Your conscious mind, on the other hand, knows exactly what you need to do, how to do it and what the results should be. This is why you’re able to think about what you need to do but find that you aren’t actually doing it. Your conscious mind is thinking up the plan, and then your unconscious mind comes along and screws it all up by having you fall into the YouTube rabbit hole for the next two hours.

On the Topic of Work Motivation

We want to point out that motivation isn’t actually an issue that you’re probably dealing with if you have issues with never finish anything syndrome at work (or at home). If you know what you want to do, then you’re sufficiently motivated, even if you don’t actually end up doing what you think you should do. Instead, it’s an issue of a roadblock getting in your motivation’s way.

This approach to mindfulness, which starts with a simple question that you can ask yourself anywhere, is all about taking the motivation that you already have and pointing it in the right direction without anything (ie: your unconscious mind) holding it back.

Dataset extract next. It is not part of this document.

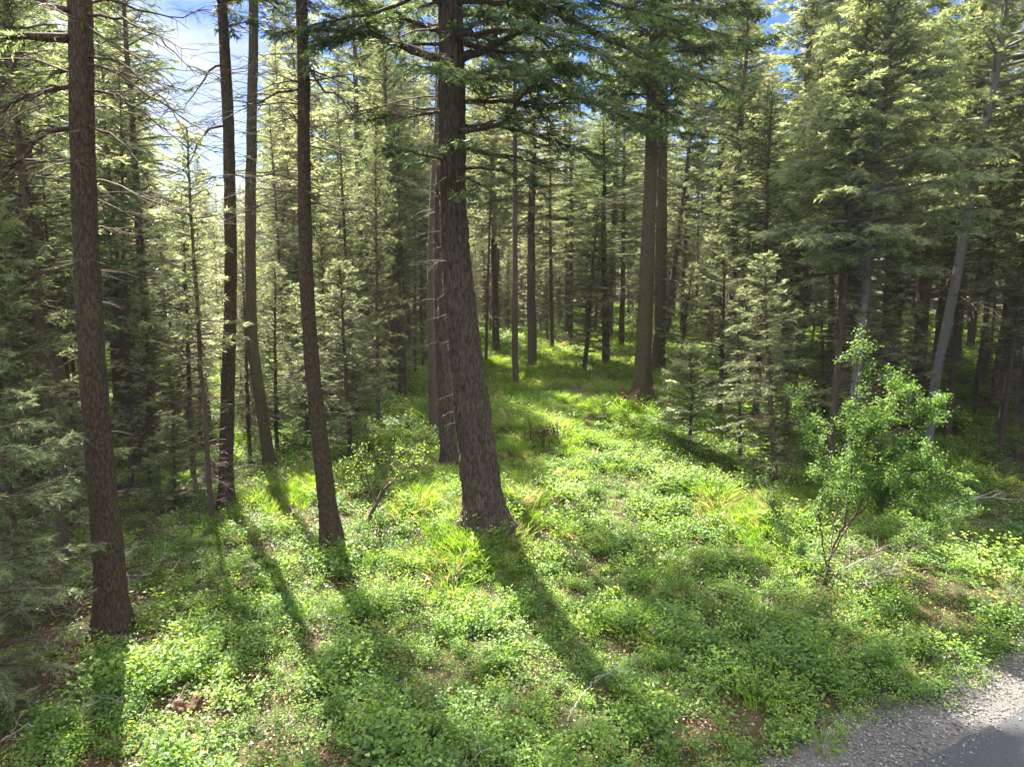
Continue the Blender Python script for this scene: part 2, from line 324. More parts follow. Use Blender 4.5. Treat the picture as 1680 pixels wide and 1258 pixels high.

You aren’t dumb, unmotivated or lazy. You just have an issue with the wrong part of your mind taking over when it doesn’t need to. When you’re tired and ready to unwind for a while, it’s fine for your unconscious mind to take over and give you a break. But when you have things that you want to get done so that you can craft the future that you want, the unconscious mind needs to hop in the back seat and let the conscious mind take the wheel for a while.